Albert Einstein said: " There are only two ways to live: one is as though nothing is a miracle; the other way is as though everything is a miracle."   "I never made one of my discoveries through the process of rational thinking."   "Ego equals 1 divided by knowledge."

     Niels Bohr said: "The opposite of a truth is another profound truth."

     Georgia O'Keefe:  "It take a long time to see a flower."
 
Alan Watts:  "We must see that consciousness is neither an isolate soul nor the mere function of a single nervous system, but of that totality of interrelated stars and galaxies that makes a nervous system possible."

Thich Nhat Hanh:  On the concept of Inter-Being: The idea of “Interbeing” – introduced by Thich Nhat Hanh into the North American Buddhist vocabulary – may be viewed as a formulation of the doctrine of  “dependant co-arising” in the Paticca-samuppada-vibhanga Sutta.
In the Heart of Understanding – Thay’s commentary on the Heart of the Prajnaparamita Sutra – he writes:
If you are a poet, you will see clearly that there is a cloud floating in this sheet of paper.
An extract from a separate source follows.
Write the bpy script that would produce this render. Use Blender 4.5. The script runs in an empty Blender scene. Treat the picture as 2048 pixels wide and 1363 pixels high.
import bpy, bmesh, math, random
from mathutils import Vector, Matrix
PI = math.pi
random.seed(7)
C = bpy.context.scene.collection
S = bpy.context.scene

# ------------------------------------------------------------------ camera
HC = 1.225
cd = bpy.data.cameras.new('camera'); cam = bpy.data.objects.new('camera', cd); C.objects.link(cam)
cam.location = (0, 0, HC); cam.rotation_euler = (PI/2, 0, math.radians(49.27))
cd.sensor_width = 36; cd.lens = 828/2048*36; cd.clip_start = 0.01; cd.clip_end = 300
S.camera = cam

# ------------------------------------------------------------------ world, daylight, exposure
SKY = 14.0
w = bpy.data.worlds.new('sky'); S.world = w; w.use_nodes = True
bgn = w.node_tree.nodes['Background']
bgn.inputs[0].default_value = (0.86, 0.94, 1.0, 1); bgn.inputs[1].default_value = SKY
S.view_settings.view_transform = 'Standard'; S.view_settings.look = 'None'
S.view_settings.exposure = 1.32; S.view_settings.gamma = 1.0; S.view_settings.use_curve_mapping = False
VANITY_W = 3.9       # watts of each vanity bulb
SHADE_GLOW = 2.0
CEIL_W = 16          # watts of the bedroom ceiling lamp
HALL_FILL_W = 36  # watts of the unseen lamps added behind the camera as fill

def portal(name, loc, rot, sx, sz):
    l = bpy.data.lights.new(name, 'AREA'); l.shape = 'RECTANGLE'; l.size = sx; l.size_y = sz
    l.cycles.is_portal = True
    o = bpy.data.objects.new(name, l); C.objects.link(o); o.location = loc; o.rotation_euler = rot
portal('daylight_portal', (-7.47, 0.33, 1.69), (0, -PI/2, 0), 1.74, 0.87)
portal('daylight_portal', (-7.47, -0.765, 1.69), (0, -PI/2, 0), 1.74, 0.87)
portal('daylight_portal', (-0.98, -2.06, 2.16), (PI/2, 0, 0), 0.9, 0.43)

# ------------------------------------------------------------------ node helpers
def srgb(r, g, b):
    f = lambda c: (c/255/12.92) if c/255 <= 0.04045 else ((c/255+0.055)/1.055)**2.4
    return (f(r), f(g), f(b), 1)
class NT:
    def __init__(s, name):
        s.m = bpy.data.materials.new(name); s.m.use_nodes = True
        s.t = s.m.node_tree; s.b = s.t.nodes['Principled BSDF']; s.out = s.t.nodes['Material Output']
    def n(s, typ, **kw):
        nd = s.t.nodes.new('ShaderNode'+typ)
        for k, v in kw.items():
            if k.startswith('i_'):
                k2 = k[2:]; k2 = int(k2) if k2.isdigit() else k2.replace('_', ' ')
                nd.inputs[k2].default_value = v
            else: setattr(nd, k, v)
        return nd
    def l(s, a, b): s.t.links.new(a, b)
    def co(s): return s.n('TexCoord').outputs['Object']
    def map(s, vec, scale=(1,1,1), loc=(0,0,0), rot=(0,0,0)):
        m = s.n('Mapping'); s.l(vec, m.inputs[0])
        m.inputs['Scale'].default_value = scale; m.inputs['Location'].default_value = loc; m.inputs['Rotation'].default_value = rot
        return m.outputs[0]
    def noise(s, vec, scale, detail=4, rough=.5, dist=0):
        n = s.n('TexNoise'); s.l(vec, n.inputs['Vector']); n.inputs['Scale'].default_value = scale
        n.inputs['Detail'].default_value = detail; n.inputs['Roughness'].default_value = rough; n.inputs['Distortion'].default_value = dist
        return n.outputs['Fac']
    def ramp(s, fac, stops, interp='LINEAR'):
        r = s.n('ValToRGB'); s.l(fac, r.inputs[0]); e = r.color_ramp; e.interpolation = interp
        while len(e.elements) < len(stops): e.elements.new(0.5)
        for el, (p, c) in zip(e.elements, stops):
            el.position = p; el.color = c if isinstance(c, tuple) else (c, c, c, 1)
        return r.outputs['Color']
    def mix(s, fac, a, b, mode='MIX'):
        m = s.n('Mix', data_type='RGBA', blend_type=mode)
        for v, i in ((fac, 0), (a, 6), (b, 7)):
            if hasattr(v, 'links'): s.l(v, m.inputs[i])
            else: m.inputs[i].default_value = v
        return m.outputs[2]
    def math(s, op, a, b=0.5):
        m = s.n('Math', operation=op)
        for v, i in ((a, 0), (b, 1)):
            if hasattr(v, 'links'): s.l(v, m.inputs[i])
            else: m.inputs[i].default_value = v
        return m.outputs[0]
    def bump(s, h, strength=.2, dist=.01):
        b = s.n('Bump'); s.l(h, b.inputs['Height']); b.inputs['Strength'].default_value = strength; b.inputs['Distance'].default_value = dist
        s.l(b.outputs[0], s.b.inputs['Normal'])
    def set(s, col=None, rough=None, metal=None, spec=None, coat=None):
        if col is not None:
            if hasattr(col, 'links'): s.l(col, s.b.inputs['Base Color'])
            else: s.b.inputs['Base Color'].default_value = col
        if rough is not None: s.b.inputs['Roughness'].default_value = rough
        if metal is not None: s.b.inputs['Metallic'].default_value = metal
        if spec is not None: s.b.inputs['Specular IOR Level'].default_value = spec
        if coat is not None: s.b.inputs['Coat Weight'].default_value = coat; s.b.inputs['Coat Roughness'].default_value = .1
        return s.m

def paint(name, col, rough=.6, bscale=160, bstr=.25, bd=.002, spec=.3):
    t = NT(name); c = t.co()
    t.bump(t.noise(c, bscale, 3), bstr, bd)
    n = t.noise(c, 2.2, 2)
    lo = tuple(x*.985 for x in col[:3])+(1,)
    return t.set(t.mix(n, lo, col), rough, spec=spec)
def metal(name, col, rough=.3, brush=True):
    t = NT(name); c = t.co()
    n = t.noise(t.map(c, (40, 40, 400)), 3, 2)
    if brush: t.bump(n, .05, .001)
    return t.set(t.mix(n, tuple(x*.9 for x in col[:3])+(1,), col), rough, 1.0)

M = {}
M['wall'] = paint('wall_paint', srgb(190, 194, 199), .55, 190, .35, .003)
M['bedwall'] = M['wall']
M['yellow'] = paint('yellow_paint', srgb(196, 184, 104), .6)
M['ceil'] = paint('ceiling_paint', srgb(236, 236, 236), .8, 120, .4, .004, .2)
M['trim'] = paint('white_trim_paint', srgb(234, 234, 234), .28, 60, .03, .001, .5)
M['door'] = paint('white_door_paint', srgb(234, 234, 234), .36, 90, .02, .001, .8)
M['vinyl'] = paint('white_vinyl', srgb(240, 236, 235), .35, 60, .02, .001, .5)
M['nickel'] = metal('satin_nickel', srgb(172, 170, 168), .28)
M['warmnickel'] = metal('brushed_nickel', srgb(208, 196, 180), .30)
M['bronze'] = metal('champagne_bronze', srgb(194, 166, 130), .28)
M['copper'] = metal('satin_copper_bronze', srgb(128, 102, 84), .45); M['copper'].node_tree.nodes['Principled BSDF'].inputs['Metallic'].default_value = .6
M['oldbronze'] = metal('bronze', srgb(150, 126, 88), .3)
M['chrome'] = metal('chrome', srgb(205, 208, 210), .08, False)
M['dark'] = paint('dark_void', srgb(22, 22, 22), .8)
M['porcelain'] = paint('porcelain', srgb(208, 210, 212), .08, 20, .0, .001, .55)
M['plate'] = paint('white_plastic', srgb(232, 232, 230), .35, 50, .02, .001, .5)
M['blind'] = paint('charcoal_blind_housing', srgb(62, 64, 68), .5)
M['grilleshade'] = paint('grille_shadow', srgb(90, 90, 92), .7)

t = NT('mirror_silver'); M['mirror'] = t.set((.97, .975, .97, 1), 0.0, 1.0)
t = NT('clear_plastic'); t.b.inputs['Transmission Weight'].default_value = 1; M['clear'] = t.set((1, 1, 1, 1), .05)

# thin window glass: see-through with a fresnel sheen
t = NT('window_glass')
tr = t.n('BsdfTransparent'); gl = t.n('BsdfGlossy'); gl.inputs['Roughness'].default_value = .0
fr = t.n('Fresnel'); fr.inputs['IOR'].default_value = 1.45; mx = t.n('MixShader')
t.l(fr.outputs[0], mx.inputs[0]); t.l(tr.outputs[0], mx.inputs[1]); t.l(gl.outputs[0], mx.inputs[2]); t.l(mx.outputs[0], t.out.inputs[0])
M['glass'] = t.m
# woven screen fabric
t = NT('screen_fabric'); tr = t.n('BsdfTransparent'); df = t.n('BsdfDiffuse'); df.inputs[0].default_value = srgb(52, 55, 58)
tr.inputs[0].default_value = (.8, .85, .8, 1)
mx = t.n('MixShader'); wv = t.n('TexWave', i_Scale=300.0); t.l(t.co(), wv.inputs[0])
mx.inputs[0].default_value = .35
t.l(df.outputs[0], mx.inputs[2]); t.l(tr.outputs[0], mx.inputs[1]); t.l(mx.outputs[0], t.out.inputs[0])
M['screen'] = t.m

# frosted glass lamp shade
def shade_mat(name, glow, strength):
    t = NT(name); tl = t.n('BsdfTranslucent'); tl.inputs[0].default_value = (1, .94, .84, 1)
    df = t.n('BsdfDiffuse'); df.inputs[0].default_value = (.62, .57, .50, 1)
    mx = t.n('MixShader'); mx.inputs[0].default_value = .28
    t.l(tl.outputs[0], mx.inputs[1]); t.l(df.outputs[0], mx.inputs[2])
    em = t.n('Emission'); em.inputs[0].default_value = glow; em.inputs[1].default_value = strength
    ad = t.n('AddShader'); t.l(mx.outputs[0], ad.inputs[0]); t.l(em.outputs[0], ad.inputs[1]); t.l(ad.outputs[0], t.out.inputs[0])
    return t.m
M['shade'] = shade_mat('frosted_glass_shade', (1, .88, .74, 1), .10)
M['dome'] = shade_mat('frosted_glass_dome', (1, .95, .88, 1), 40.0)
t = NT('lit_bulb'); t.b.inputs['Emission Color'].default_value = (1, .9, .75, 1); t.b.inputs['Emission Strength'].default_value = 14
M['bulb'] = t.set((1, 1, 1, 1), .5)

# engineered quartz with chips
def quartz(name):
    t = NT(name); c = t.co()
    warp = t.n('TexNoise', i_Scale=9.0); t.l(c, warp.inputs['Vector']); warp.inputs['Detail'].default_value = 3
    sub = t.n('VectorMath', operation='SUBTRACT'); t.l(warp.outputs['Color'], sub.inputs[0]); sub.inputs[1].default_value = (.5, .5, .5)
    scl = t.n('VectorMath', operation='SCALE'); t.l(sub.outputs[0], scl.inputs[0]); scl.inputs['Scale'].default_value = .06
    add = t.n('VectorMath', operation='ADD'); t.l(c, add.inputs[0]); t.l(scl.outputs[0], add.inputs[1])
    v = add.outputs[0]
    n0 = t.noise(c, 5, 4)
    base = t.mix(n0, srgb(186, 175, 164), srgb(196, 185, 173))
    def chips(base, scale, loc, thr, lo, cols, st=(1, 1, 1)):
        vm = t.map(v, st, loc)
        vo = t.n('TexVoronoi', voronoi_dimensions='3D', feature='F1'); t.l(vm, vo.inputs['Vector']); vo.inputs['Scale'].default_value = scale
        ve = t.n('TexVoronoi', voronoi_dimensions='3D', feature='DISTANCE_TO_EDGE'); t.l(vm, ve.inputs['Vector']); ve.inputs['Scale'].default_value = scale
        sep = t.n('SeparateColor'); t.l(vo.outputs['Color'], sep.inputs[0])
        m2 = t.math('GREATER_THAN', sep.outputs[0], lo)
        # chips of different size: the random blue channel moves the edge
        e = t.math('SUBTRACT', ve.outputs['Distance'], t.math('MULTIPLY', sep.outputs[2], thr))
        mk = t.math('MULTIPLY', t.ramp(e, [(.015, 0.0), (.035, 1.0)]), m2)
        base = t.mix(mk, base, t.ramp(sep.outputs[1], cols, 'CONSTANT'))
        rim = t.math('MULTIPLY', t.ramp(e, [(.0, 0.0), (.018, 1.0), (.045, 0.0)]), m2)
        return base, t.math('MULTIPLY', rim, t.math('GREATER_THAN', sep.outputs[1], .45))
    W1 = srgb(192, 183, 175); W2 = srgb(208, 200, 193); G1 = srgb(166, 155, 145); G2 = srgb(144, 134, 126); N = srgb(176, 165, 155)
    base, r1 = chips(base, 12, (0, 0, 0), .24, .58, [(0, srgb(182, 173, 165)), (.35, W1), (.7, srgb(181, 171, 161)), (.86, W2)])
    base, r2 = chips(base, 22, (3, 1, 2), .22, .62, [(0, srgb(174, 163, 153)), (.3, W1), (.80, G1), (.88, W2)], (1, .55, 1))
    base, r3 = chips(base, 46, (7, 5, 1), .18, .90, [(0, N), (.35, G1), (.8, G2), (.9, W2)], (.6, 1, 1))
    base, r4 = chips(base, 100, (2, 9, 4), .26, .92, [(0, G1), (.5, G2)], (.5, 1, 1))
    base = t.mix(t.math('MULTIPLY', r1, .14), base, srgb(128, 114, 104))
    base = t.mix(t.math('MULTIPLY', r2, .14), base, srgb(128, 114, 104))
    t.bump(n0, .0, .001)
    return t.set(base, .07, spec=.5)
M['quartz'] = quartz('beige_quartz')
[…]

Without a cloud, there will be no rain; without rain, the trees cannot grow; and without trees, we cannot make paper. The cloud is essential for the paper to exist. If the cloud is not here, the sheet of paper cannot be here either. So we can say that the cloud and the paper inter-are. “Interbeing” is a word that is not in the dictionary yet, but if we combine the prefix “inter-“ with the verb “to be,” we have a new verb, inter-be.
The observation that we “inter-are”, while true and poetic is not really the most important element of “Interbeing”. The important part is the realization that there is no independent self – that the perception of self, of “me”, of “mine” is an illusion.  Awareness that “I” am made of “non-I” elements leads to the understanding of non-self and it is the realization of non-self that brings an end to suffering.


 The Mirror of this World

Every particle of the world is a mirror,
In each atom lies the blazing light
of a thousand suns
Cleave the heart of a rain-drop,
a hundred pure oceans will flow forth.
Look closely at a grain of sand,
The seed of a thousand beings can be seen
The foot of an ant is larger than an elephant;
In essence, a drop of water
is no different than the Nile.
In the heart of a barley-corn
lies the fruit of a hundred harvests;
Within the pulp of a millet seed
an entire universe can be found.
In the wing of a fly, an ocean of wonder;
In the pupil of the eye, an endless heaven.
Though the inner chamber of the heart is small,
the Lord of both worlds
gladly makes his home there.

- Mahmud Shabestari
Reproduced from the blog of Eknath Easwaran, from Strength in the Storm, creating calm in difficult times.




Black Elk quotes:

And while I stood there
I saw more than I can tell
and I understood more than I saw;
for I was seeing in a sacred manner
the shapes of all things in the spirit,
and the shape of all shapes
as they must live together like one being.

     
All things are our relatives;
what we do to everything, we
do to ourselves. All is really One."

The first peace, which is the most important, is that which comes within the souls of people when they realize their relationship, their oneness with the universe and all its powers, and when they realize that at the center of the universe dwells the Great Spirit, and that this center is really everywhere, it is within each of us     Black Elk of the Oglala Lakota Sioux  (1863-1950)

2 comments:

as said...

thank you Sky for a stimulating talk

Unknown said...

and a quote from the "Hitchhiker's Guide to the Galaxy":

“Far out in the uncharted backwaters of the unfashionable end of the western spiral arm of the Galaxy lies a small unregarded yellow sun. Orbiting this at a distance of roughly ninety-two million miles is an utterly insignificant little blue green planet whose ape-descended life forms are so amazingly primitive that they still think digital watches are a pretty neat idea.”